Description of the task
All lines from the beginning of the listing through the line with "SC.camera = cam" are to be copied word for word; the pictures are not.

* * *

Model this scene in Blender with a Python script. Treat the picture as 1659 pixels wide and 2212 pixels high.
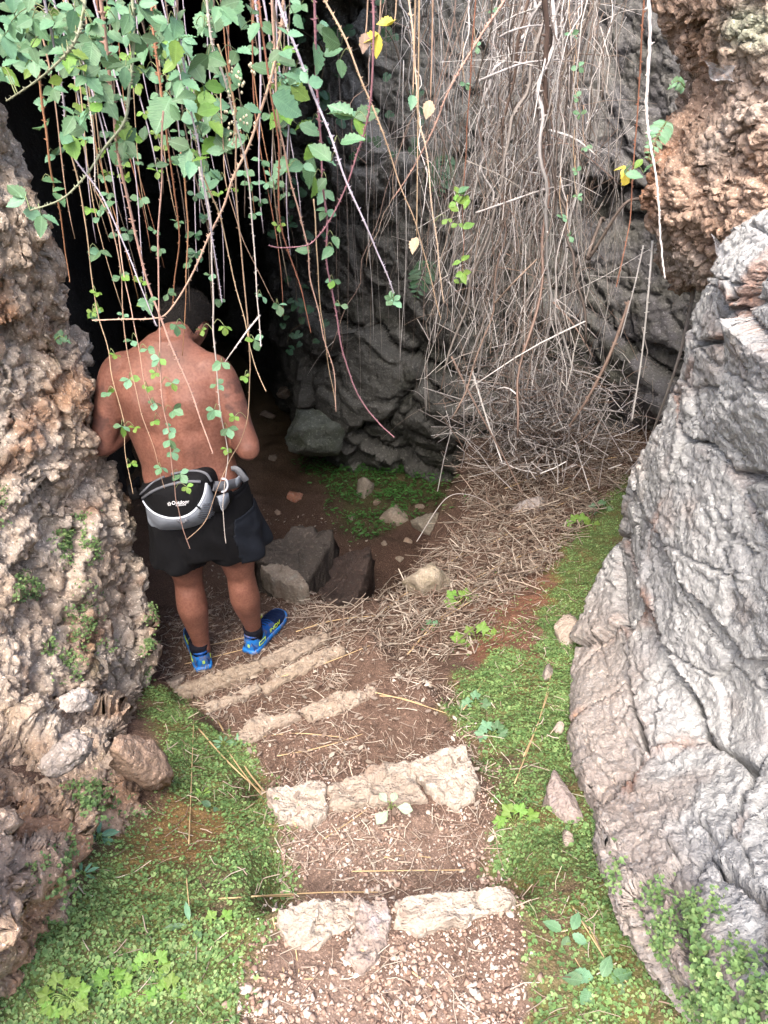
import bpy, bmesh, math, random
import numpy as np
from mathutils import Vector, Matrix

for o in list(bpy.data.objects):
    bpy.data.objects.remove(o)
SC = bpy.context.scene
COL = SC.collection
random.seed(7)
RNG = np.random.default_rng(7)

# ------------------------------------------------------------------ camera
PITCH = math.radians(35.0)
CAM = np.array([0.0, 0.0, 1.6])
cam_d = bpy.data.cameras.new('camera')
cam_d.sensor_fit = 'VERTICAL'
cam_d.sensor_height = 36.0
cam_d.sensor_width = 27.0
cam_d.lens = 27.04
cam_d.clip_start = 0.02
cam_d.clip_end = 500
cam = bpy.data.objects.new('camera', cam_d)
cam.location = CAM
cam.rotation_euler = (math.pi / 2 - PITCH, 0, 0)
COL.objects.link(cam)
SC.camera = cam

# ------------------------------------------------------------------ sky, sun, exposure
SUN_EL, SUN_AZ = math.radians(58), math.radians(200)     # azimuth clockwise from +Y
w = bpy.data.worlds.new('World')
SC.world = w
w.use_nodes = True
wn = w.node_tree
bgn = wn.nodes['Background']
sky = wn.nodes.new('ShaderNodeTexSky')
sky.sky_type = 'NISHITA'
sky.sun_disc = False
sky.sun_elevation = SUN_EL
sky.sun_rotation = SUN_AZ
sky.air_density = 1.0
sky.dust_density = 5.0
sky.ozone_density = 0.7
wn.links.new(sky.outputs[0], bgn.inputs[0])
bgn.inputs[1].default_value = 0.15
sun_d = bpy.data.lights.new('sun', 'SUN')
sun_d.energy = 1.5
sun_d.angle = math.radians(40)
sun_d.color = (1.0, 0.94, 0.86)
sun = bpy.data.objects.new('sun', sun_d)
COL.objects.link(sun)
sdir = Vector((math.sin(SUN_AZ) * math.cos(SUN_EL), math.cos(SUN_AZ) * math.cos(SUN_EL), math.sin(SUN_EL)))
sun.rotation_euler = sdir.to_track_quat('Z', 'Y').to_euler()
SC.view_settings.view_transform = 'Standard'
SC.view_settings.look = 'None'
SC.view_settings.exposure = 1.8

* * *

Reply
Model this scene in Blender with a Python script. Treat the picture as 1659 pixels wide and 2212 pixels high.
import bpy, bmesh, math, random
import numpy as np
from mathutils import Vector, Matrix

for o in list(bpy.data.objects):
    bpy.data.objects.remove(o)
SC = bpy.context.scene
COL = SC.collection
random.seed(7)
RNG = np.random.default_rng(7)

# ------------------------------------------------------------------ camera
PITCH = math.radians(35.0)
CAM = np.array([0.0, 0.0, 1.6])
cam_d = bpy.data.cameras.new('camera')
cam_d.sensor_fit = 'VERTICAL'
cam_d.sensor_height = 36.0
cam_d.sensor_width = 27.0
cam_d.lens = 27.04
cam_d.clip_start = 0.02
cam_d.clip_end = 500
cam = bpy.data.objects.new('camera', cam_d)
cam.location = CAM
cam.rotation_euler = (math.pi / 2 - PITCH, 0, 0)
COL.objects.link(cam)
SC.camera = cam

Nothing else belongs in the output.